**Aim:** Your task is to write out the complete listing exactly as it is shown.
- - - - - - -
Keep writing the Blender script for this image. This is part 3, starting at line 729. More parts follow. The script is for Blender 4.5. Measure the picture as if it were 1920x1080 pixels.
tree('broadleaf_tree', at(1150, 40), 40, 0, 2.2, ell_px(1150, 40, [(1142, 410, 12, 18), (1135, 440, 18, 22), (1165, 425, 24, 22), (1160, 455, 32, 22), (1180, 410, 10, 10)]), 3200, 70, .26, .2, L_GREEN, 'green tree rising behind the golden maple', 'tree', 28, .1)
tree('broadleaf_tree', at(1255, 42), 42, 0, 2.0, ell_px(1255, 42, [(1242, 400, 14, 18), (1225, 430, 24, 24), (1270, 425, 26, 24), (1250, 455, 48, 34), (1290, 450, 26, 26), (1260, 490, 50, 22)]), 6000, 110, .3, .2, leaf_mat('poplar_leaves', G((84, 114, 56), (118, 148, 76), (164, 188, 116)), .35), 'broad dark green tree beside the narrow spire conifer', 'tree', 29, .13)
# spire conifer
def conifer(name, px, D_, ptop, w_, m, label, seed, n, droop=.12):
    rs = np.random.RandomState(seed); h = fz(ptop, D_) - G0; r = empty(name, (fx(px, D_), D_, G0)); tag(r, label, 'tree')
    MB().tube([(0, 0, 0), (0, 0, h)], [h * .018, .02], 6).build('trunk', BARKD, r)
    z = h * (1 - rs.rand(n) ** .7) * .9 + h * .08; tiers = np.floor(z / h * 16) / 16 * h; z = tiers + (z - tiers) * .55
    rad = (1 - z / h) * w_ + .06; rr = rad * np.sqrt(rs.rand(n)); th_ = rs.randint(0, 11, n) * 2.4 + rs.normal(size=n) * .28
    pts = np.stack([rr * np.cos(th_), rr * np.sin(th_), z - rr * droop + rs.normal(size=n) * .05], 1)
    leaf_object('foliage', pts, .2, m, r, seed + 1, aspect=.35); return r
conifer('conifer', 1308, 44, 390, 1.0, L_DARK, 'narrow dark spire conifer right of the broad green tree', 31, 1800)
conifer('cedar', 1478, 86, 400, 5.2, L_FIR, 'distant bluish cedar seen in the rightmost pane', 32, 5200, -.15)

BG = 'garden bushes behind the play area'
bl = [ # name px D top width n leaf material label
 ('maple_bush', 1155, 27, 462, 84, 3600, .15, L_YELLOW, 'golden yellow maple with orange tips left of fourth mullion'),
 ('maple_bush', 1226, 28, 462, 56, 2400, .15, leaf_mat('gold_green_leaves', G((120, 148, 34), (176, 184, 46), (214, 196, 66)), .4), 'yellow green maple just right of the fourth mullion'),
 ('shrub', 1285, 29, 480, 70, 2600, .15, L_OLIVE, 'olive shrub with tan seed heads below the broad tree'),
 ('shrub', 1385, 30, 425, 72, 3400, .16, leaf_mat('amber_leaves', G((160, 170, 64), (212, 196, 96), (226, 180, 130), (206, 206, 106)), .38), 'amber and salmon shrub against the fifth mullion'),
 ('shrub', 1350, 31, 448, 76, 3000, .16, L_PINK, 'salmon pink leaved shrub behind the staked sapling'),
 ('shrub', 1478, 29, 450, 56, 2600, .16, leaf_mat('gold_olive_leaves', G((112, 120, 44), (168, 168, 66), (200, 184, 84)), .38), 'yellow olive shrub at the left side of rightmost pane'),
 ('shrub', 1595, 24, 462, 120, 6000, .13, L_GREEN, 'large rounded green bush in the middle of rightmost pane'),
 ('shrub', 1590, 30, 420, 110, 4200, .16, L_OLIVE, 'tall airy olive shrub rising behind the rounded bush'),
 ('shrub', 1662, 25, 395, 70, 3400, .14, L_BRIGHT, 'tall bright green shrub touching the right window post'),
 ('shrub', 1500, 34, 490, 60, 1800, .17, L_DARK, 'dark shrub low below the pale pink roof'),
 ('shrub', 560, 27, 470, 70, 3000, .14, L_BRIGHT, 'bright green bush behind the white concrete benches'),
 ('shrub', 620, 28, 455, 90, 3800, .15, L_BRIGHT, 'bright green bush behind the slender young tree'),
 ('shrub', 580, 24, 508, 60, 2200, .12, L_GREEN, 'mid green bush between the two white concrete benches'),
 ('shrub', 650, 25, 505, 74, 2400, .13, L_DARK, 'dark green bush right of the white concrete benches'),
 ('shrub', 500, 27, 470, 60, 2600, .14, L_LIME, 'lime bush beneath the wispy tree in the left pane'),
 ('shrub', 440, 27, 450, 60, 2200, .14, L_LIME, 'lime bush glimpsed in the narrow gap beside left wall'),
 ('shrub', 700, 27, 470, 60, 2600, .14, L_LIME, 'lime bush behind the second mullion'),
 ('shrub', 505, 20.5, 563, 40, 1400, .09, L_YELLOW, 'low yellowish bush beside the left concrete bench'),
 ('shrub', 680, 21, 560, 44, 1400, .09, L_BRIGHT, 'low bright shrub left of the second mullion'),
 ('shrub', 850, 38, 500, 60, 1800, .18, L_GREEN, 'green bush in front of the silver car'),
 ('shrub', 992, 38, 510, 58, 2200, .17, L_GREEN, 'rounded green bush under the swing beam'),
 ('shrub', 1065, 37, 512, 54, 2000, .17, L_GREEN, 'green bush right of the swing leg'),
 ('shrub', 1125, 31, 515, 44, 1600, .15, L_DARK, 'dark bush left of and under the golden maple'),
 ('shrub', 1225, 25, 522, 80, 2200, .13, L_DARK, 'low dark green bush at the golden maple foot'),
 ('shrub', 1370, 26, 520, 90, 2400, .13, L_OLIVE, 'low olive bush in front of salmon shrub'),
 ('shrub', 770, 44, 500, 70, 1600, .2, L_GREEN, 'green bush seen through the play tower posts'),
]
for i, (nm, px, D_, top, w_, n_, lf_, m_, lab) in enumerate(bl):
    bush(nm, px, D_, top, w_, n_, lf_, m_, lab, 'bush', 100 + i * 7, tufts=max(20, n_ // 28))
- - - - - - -
**Correct output:**
Keep writing the Blender script for this image. This is part 3, starting at line 729. More parts follow. The script is for Blender 4.5. Measure the picture as if it were 1920x1080 pixels.
tree('broadleaf_tree', at(1150, 40), 40, 0, 2.2, ell_px(1150, 40, [(1142, 410, 12, 18), (1135, 440, 18, 22), (1165, 425, 24, 22), (1160, 455, 32, 22), (1180, 410, 10, 10)]), 3200, 70, .26, .2, L_GREEN, 'green tree rising behind the golden maple', 'tree', 28, .1)
tree('broadleaf_tree', at(1255, 42), 42, 0, 2.0, ell_px(1255, 42, [(1242, 400, 14, 18), (1225, 430, 24, 24), (1270, 425, 26, 24), (1250, 455, 48, 34), (1290, 450, 26, 26), (1260, 490, 50, 22)]), 6000, 110, .3, .2, leaf_mat('poplar_leaves', G((84, 114, 56), (118, 148, 76), (164, 188, 116)), .35), 'broad dark green tree beside the narrow spire conifer', 'tree', 29, .13)
# spire conifer
def conifer(name, px, D_, ptop, w_, m, label, seed, n, droop=.12):
    rs = np.random.RandomState(seed); h = fz(ptop, D_) - G0; r = empty(name, (fx(px, D_), D_, G0)); tag(r, label, 'tree')
    MB().tube([(0, 0, 0), (0, 0, h)], [h * .018, .02], 6).build('trunk', BARKD, r)
    z = h * (1 - rs.rand(n) ** .7) * .9 + h * .08; tiers = np.floor(z / h * 16) / 16 * h; z = tiers + (z - tiers) * .55
    rad = (1 - z / h) * w_ + .06; rr = rad * np.sqrt(rs.rand(n)); th_ = rs.randint(0, 11, n) * 2.4 + rs.normal(size=n) * .28
    pts = np.stack([rr * np.cos(th_), rr * np.sin(th_), z - rr * droop + rs.normal(size=n) * .05], 1)
    leaf_object('foliage', pts, .2, m, r, seed + 1, aspect=.35); return r
conifer('conifer', 1308, 44, 390, 1.0, L_DARK, 'narrow dark spire conifer right of the broad green tree', 31, 1800)
conifer('cedar', 1478, 86, 400, 5.2, L_FIR, 'distant bluish cedar seen in the rightmost pane', 32, 5200, -.15)

BG = 'garden bushes behind the play area'
bl = [ # name px D top width n leaf material label
 ('maple_bush', 1155, 27, 462, 84, 3600, .15, L_YELLOW, 'golden yellow maple with orange tips left of fourth mullion'),
 ('maple_bush', 1226, 28, 462, 56, 2400, .15, leaf_mat('gold_green_leaves', G((120, 148, 34), (176, 184, 46), (214, 196, 66)), .4), 'yellow green maple just right of the fourth mullion'),
 ('shrub', 1285, 29, 480, 70, 2600, .15, L_OLIVE, 'olive shrub with tan seed heads below the broad tree'),
 ('shrub', 1385, 30, 425, 72, 3400, .16, leaf_mat('amber_leaves', G((160, 170, 64), (212, 196, 96), (226, 180, 130), (206, 206, 106)), .38), 'amber and salmon shrub against the fifth mullion'),
 ('shrub', 1350, 31, 448, 76, 3000, .16, L_PINK, 'salmon pink leaved shrub behind the staked sapling'),
 ('shrub', 1478, 29, 450, 56, 2600, .16, leaf_mat('gold_olive_leaves', G((112, 120, 44), (168, 168, 66), (200, 184, 84)), .38), 'yellow olive shrub at the left side of rightmost pane'),
 ('shrub', 1595, 24, 462, 120, 6000, .13, L_GREEN, 'large rounded green bush in the middle of rightmost pane'),
 ('shrub', 1590, 30, 420, 110, 4200, .16, L_OLIVE, 'tall airy olive shrub rising behind the rounded bush'),
 ('shrub', 1662, 25, 395, 70, 3400, .14, L_BRIGHT, 'tall bright green shrub touching the right window post'),
 ('shrub', 1500, 34, 490, 60, 1800, .17, L_DARK, 'dark shrub low below the pale pink roof'),
 ('shrub', 560, 27, 470, 70, 3000, .14, L_BRIGHT, 'bright green bush behind the white concrete benches'),
 ('shrub', 620, 28, 455, 90, 3800, .15, L_BRIGHT, 'bright green bush behind the slender young tree'),
 ('shrub', 580, 24, 508, 60, 2200, .12, L_GREEN, 'mid green bush between the two white concrete benches'),
 ('shrub', 650, 25, 505, 74, 2400, .13, L_DARK, 'dark green bush right of the white concrete benches'),
 ('shrub', 500, 27, 470, 60, 2600, .14, L_LIME, 'lime bush beneath the wispy tree in the left pane'),
 ('shrub', 440, 27, 450, 60, 2200, .14, L_LIME, 'lime bush glimpsed in the narrow gap beside left wall'),
 ('shrub', 700, 27, 470, 60, 2600, .14, L_LIME, 'lime bush behind the second mullion'),
 ('shrub', 505, 20.5, 563, 40, 1400, .09, L_YELLOW, 'low yellowish bush beside the left concrete bench'),
 ('shrub', 680, 21, 560, 44, 1400, .09, L_BRIGHT, 'low bright shrub left of the second mullion'),
 ('shrub', 850, 38, 500, 60, 1800, .18, L_GREEN, 'green bush in front of the silver car'),
 ('shrub', 992, 38, 510, 58, 2200, .17, L_GREEN, 'rounded green bush under the swing beam'),
 ('shrub', 1065, 37, 512, 54, 2000, .17, L_GREEN, 'green bush right of the swing leg'),
 ('shrub', 1125, 31, 515, 44, 1600, .15, L_DARK, 'dark bush left of and under the golden maple'),
 ('shrub', 1225, 25, 522, 80, 2200, .13, L_DARK, 'low dark green bush at the golden maple foot'),
 ('shrub', 1370, 26, 520, 90, 2400, .13, L_OLIVE, 'low olive bush in front of salmon shrub'),
 ('shrub', 770, 44, 500, 70, 1600, .2, L_GREEN, 'green bush seen through the play tower posts'),
]
for i, (nm, px, D_, top, w_, n_, lf_, m_, lab) in enumerate(bl):
    bush(nm, px, D_, top, w_, n_, lf_, m_, lab, 'bush', 100 + i * 7, tufts=max(20, n_ // 28))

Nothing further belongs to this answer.